Sollte man Brüllerei vermeiden? Ja! Kann man Brüllerei immer vermeiden? Nein. Wir sind alle nur Väter und Mütter aus Fleisch und Blut und keine Robotereltern, die im immergleichen, endlos-geduldigen flötenden Singsang mit ihren Kindern sprechen können. Wir haben alle so etwas wie eine Tagesform und manchmal schaffen wir es, unser Kind nach pädagogisch wertvollen Methoden und unter Anwendung vollendeter Kleinkinddiplomatie dazu zu bewegen, die Schuhe anzuziehen. Manchmal aber eben auch nicht. 

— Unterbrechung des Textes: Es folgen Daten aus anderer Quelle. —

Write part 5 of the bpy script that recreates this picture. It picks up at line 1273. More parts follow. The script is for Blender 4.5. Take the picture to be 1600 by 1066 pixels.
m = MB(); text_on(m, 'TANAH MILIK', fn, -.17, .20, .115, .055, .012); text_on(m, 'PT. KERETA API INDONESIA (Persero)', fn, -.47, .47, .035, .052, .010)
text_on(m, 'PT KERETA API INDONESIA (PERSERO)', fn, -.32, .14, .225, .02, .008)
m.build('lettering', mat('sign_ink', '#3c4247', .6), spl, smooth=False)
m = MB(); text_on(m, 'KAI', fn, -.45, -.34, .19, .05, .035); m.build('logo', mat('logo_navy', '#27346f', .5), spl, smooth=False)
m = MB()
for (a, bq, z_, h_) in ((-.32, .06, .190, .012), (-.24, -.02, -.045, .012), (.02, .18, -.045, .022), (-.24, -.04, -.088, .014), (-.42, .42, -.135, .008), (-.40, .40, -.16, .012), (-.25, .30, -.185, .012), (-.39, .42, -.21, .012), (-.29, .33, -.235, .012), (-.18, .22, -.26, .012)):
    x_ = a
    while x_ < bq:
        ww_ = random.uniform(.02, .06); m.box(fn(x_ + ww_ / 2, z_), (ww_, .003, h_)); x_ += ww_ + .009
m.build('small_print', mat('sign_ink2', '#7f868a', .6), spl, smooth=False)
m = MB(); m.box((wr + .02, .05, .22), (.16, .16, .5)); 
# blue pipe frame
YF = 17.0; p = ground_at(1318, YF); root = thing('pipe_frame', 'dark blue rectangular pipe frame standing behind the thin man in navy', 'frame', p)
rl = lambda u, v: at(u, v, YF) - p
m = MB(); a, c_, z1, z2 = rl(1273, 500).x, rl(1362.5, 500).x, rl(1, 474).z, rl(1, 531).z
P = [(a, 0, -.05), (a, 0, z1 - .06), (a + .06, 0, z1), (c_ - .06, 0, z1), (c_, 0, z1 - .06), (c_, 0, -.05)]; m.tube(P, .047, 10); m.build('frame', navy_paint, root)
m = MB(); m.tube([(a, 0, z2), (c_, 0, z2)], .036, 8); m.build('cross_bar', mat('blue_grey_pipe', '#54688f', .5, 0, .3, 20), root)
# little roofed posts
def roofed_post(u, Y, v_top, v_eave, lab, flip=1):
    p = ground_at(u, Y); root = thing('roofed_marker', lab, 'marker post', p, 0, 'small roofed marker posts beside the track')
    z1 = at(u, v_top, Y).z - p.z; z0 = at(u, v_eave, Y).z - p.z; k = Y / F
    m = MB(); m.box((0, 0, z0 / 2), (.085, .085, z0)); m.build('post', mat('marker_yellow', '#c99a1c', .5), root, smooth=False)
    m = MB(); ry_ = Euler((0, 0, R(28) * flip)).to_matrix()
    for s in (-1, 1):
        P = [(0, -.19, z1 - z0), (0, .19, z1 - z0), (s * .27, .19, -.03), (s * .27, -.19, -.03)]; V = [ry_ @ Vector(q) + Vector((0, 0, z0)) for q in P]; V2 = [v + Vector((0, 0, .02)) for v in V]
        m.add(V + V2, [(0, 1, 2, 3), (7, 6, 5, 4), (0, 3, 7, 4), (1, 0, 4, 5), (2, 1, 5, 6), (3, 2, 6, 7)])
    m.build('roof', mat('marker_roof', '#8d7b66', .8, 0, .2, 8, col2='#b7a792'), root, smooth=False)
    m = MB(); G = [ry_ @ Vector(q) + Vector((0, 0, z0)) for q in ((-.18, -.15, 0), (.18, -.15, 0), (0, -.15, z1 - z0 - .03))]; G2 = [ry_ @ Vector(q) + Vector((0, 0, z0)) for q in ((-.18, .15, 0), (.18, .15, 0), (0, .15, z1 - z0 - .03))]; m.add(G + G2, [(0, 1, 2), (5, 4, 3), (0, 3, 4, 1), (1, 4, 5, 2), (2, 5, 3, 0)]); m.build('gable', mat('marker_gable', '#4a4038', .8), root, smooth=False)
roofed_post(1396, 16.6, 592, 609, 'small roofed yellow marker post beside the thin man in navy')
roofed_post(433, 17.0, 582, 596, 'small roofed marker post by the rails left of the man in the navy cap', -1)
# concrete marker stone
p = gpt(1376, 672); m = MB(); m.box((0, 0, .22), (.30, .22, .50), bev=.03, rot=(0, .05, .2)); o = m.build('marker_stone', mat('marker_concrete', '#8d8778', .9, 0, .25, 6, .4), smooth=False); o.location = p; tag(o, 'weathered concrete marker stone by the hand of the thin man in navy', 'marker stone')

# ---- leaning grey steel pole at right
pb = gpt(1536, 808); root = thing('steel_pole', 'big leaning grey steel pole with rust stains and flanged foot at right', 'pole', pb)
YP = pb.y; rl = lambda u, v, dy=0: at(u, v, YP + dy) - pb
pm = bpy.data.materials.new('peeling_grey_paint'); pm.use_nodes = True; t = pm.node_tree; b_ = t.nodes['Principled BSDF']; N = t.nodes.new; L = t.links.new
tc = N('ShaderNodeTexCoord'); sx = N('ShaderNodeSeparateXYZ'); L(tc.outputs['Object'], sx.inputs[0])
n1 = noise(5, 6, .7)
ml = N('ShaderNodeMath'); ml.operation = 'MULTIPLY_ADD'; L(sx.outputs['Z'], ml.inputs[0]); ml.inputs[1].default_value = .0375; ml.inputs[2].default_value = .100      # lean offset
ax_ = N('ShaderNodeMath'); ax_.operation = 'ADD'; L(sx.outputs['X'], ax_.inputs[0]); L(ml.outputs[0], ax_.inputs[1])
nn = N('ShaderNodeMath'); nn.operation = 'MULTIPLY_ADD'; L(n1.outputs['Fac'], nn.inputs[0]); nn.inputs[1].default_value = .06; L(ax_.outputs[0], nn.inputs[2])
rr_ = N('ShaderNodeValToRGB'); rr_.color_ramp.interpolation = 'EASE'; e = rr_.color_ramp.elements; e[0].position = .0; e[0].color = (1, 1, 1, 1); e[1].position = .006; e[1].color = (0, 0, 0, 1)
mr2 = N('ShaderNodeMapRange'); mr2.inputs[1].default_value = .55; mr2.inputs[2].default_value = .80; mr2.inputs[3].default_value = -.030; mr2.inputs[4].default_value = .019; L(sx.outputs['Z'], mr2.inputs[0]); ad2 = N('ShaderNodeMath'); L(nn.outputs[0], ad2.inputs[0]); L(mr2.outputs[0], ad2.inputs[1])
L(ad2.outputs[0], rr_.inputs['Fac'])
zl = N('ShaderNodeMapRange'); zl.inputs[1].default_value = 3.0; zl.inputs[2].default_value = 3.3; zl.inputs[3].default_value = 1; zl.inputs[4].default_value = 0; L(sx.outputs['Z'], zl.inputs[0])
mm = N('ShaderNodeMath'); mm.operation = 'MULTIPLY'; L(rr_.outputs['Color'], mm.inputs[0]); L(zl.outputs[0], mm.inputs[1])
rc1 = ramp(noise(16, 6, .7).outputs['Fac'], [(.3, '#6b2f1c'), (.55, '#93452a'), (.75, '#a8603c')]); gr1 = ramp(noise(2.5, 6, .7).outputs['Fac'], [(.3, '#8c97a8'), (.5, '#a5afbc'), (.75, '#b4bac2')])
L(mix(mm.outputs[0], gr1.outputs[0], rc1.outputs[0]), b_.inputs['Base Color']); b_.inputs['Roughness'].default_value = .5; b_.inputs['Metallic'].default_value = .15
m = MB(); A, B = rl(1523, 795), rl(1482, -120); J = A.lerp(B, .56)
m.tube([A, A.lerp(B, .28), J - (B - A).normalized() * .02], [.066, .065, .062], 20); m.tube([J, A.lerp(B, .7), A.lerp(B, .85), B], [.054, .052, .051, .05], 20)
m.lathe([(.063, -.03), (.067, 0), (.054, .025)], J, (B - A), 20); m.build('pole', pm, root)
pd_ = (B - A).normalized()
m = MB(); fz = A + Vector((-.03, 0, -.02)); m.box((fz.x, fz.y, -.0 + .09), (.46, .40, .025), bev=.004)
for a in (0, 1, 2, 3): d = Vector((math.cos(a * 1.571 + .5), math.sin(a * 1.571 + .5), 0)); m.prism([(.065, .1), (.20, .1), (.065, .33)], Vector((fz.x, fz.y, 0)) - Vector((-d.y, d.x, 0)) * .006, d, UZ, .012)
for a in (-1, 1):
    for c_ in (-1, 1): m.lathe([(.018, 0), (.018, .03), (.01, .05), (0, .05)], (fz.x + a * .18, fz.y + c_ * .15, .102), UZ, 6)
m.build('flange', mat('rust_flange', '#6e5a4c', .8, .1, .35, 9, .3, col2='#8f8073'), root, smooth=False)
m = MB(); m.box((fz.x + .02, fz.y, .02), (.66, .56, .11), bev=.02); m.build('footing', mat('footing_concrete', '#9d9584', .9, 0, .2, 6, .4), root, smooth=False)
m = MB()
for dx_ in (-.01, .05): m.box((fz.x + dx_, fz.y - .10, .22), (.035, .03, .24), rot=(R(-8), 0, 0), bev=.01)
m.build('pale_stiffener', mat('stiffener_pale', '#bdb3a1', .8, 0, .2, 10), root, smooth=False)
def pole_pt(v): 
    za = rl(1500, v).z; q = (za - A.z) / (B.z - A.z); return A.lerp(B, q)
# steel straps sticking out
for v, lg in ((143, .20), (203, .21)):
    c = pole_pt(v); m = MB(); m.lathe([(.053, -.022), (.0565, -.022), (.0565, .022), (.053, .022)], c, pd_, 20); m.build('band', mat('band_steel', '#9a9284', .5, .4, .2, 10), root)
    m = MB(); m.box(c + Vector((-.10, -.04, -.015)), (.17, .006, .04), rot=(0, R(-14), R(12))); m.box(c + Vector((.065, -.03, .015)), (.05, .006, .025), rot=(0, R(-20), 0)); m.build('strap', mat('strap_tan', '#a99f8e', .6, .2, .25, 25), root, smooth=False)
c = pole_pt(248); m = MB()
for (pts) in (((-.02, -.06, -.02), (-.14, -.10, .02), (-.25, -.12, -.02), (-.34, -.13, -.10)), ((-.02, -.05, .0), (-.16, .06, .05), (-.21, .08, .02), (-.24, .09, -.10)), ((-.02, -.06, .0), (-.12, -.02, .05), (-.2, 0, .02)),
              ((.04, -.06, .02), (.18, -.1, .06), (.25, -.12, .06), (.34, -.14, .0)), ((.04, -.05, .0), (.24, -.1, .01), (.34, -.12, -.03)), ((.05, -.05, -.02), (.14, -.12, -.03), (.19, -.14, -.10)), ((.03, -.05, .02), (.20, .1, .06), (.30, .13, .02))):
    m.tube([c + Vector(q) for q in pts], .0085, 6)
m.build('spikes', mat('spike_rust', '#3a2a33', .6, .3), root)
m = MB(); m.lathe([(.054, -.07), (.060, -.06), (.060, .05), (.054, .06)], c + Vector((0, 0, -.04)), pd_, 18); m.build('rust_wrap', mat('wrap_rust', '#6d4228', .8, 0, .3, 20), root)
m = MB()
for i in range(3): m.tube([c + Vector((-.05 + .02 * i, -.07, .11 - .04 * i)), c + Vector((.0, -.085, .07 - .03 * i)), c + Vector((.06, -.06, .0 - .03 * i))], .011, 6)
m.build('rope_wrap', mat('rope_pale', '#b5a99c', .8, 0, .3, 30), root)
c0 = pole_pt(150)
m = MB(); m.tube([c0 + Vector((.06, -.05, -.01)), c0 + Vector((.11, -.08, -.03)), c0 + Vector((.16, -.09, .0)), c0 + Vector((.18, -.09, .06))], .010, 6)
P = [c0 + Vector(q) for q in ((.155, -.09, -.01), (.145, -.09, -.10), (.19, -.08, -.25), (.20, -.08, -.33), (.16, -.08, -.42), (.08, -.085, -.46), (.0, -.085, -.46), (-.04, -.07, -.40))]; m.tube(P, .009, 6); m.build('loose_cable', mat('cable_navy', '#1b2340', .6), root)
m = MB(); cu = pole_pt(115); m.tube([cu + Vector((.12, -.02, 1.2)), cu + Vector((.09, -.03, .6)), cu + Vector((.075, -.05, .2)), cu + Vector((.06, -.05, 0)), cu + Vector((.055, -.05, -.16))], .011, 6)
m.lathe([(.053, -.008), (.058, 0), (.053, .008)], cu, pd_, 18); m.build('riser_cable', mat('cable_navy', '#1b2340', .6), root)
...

Und das darf so sein. Es ist durchaus legitim, dass Kinder ihre Eltern als Menschen mit emotionalen Höhen und Tiefen erleben – manchmal, nicht ständig. Grundsätzlich ist Brüllerei natürlich nicht schön und sie sollte nicht an der Tagesordnung sein. 

 

Wege hinaus aus der Trotzkrise

Tipps zur Vermeidung von ständigen lauten Streitgesprächen: heben Sie ihre Stimme nicht. Versuchen Sie nicht, ihr meckerndes Kind lautstärkemäßig zu übertönen. Tun Sie das Gegenteil. Bleiben Sie im Tonfall betont ruhig und sprechen Sie leise. So erreichen Sie (mit etwas Glück), dass Ihr Kind seine Stimme ebenfalls senken muss, um Sie überhaupt zu verstehen. 

Wenn Ihr Kind Ihnen entgegenschleudert: „Du bist doof und du bist hier gar nicht der Bestimmer!“ dann ist es natürlich Ihre Aufgabe, ihm klarzumachen, dass Sie eben genau das doch sind. Schicken Sie Ihr Kind aus dem Zimmer – am besten in das eigene Kinderzimmer – und sagen Sie mit Bestimmtheit, dass Sie sich so etwas nicht anhören werden und dass Sie erst wieder Lust haben, mit ihrem Kind zu sprechen, wenn es sich beruhigt hat und wieder nett sein möchte. 

Selbstverständlich ist das blanke Theorie. In der Praxis hat man manchmal weder Zeit, noch Lust, noch Nerven für derartige Bilderbuchpädagogik. Sie macht aber über längere Sicht durchaus Sinn. Ihr Kind möchte ja den Dialog mit Ihnen. Es möchte sich an Ihnen messen und an Ihnen wachsen. Diesen Sinn haben ja diese Phasen von Bockigkeit. Wenn Sie den Dialog verweigern, wird das Kind am ehesten lernen, dass aggressives und lautes Verhalten zu nichts führt.

Für alles Weitere hilft vielleicht noch der Rat: Bevor Sie losbrüllen, atmen Sie 2 bis 3 mal tief durch. Und sagen Sie sich, dass auch diese Phase wieder vorbeigeht.